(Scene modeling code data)
■ ■ ■ ■ ■ ■ ■

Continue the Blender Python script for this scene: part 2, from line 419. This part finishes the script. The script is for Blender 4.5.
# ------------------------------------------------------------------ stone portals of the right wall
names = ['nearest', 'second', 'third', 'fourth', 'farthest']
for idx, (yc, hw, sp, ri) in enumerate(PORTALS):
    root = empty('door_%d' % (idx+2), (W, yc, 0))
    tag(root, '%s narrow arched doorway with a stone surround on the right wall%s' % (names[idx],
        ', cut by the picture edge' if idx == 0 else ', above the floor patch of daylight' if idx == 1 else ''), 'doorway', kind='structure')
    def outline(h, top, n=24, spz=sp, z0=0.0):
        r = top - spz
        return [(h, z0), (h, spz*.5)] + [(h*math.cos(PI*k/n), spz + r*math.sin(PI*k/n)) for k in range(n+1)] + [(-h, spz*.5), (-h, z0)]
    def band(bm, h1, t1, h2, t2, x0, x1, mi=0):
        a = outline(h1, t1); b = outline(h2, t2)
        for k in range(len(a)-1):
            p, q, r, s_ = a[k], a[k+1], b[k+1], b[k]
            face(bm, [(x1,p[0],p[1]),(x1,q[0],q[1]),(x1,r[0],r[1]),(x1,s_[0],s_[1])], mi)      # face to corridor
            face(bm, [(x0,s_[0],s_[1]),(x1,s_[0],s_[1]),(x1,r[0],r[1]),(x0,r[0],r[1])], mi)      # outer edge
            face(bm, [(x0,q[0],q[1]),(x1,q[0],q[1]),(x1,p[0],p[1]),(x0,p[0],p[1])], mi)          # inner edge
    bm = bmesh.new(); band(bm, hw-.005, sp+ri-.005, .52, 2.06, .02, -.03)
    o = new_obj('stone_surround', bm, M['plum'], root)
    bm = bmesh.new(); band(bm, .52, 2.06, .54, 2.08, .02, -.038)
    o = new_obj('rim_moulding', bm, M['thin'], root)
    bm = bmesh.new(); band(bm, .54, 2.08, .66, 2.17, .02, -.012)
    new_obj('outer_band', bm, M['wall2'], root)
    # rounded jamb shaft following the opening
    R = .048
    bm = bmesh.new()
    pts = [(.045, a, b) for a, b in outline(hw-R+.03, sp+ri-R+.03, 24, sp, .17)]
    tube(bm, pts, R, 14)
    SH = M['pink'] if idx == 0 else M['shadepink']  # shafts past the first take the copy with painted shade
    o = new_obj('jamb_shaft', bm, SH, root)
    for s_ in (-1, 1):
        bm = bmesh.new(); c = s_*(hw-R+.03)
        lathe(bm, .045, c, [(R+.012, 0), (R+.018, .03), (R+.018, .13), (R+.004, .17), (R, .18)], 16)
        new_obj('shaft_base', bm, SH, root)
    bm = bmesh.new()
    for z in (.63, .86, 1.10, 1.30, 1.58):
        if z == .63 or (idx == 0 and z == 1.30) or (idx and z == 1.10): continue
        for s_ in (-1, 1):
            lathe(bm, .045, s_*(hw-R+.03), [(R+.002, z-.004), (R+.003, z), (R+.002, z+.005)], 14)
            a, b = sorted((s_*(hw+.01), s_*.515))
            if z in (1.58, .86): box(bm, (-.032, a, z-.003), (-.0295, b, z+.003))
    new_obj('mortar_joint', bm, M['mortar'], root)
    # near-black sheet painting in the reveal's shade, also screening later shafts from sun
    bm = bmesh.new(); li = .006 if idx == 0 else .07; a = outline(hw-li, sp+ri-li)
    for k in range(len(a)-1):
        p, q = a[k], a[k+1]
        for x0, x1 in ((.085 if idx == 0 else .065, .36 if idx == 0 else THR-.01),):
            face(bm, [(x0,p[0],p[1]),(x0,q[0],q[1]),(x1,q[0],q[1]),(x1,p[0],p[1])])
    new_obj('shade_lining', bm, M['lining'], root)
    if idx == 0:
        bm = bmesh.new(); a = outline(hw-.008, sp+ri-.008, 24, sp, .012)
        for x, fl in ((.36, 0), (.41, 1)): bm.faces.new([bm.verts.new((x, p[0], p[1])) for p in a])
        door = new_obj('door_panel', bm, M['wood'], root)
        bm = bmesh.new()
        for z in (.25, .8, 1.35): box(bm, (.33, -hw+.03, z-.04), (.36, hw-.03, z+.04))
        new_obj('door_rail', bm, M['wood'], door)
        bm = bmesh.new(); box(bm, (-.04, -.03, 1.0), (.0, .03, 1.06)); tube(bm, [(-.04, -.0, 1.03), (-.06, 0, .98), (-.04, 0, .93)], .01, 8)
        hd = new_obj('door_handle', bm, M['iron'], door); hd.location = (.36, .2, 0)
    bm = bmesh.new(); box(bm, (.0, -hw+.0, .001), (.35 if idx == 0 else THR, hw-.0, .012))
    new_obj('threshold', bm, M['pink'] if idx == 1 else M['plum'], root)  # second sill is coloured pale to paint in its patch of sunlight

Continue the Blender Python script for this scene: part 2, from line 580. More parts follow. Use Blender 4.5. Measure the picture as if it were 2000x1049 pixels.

■ ■ ■ ■ ■ ■ ■

**WHAT YOU NEED TO DO**
Reproduce every line above without error.

**RESULT**
Continue the Blender Python script for this scene: part 2, from line 419. This part finishes the script. The script is for Blender 4.5.
# ------------------------------------------------------------------ stone portals of the right wall
names = ['nearest', 'second', 'third', 'fourth', 'farthest']
for idx, (yc, hw, sp, ri) in enumerate(PORTALS):
    root = empty('door_%d' % (idx+2), (W, yc, 0))
    tag(root, '%s narrow arched doorway with a stone surround on the right wall%s' % (names[idx],
        ', cut by the picture edge' if idx == 0 else ', above the floor patch of daylight' if idx == 1 else ''), 'doorway', kind='structure')
    def outline(h, top, n=24, spz=sp, z0=0.0):
        r = top - spz
        return [(h, z0), (h, spz*.5)] + [(h*math.cos(PI*k/n), spz + r*math.sin(PI*k/n)) for k in range(n+1)] + [(-h, spz*.5), (-h, z0)]
    def band(bm, h1, t1, h2, t2, x0, x1, mi=0):
        a = outline(h1, t1); b = outline(h2, t2)
        for k in range(len(a)-1):
            p, q, r, s_ = a[k], a[k+1], b[k+1], b[k]
            face(bm, [(x1,p[0],p[1]),(x1,q[0],q[1]),(x1,r[0],r[1]),(x1,s_[0],s_[1])], mi)      # face to corridor
            face(bm, [(x0,s_[0],s_[1]),(x1,s_[0],s_[1]),(x1,r[0],r[1]),(x0,r[0],r[1])], mi)      # outer edge
            face(bm, [(x0,q[0],q[1]),(x1,q[0],q[1]),(x1,p[0],p[1]),(x0,p[0],p[1])], mi)          # inner edge
    bm = bmesh.new(); band(bm, hw-.005, sp+ri-.005, .52, 2.06, .02, -.03)
    o = new_obj('stone_surround', bm, M['plum'], root)
    bm = bmesh.new(); band(bm, .52, 2.06, .54, 2.08, .02, -.038)
    o = new_obj('rim_moulding', bm, M['thin'], root)
    bm = bmesh.new(); band(bm, .54, 2.08, .66, 2.17, .02, -.012)
    new_obj('outer_band', bm, M['wall2'], root)
    # rounded jamb shaft following the opening
    R = .048
    bm = bmesh.new()
    pts = [(.045, a, b) for a, b in outline(hw-R+.03, sp+ri-R+.03, 24, sp, .17)]
    tube(bm, pts, R, 14)
    SH = M['pink'] if idx == 0 else M['shadepink']  # shafts past the first take the copy with painted shade
    o = new_obj('jamb_shaft', bm, SH, root)
    for s_ in (-1, 1):
        bm = bmesh.new(); c = s_*(hw-R+.03)
        lathe(bm, .045, c, [(R+.012, 0), (R+.018, .03), (R+.018, .13), (R+.004, .17), (R, .18)], 16)
        new_obj('shaft_base', bm, SH, root)
    bm = bmesh.new()
    for z in (.63, .86, 1.10, 1.30, 1.58):
        if z == .63 or (idx == 0 and z == 1.30) or (idx and z == 1.10): continue
        for s_ in (-1, 1):
            lathe(bm, .045, s_*(hw-R+.03), [(R+.002, z-.004), (R+.003, z), (R+.002, z+.005)], 14)
            a, b = sorted((s_*(hw+.01), s_*.515))
            if z in (1.58, .86): box(bm, (-.032, a, z-.003), (-.0295, b, z+.003))
    new_obj('mortar_joint', bm, M['mortar'], root)
    # near-black sheet painting in the reveal's shade, also screening later shafts from sun
    bm = bmesh.new(); li = .006 if idx == 0 else .07; a = outline(hw-li, sp+ri-li)
    for k in range(len(a)-1):
        p, q = a[k], a[k+1]
        for x0, x1 in ((.085 if idx == 0 else .065, .36 if idx == 0 else THR-.01),):
            face(bm, [(x0,p[0],p[1]),(x0,q[0],q[1]),(x1,q[0],q[1]),(x1,p[0],p[1])])
    new_obj('shade_lining', bm, M['lining'], root)
    if idx == 0:
        bm = bmesh.new(); a = outline(hw-.008, sp+ri-.008, 24, sp, .012)
        for x, fl in ((.36, 0), (.41, 1)): bm.faces.new([bm.verts.new((x, p[0], p[1])) for p in a])
        door = new_obj('door_panel', bm, M['wood'], root)
        bm = bmesh.new()
        for z in (.25, .8, 1.35): box(bm, (.33, -hw+.03, z-.04), (.36, hw-.03, z+.04))
        new_obj('door_rail', bm, M['wood'], door)
        bm = bmesh.new(); box(bm, (-.04, -.03, 1.0), (.0, .03, 1.06)); tube(bm, [(-.04, -.0, 1.03), (-.06, 0, .98), (-.04, 0, .93)], .01, 8)
        hd = new_obj('door_handle', bm, M['iron'], door); hd.location = (.36, .2, 0)
    bm = bmesh.new(); box(bm, (.0, -hw+.0, .001), (.35 if idx == 0 else THR, hw-.0, .012))
    new_obj('threshold', bm, M['pink'] if idx == 1 else M['plum'], root)  # second sill is coloured pale to paint in its patch of sunlight

Continue the Blender Python script for this scene: part 2, from line 580. More parts follow. Use Blender 4.5. Measure the picture as if it were 2000x1049 pixels.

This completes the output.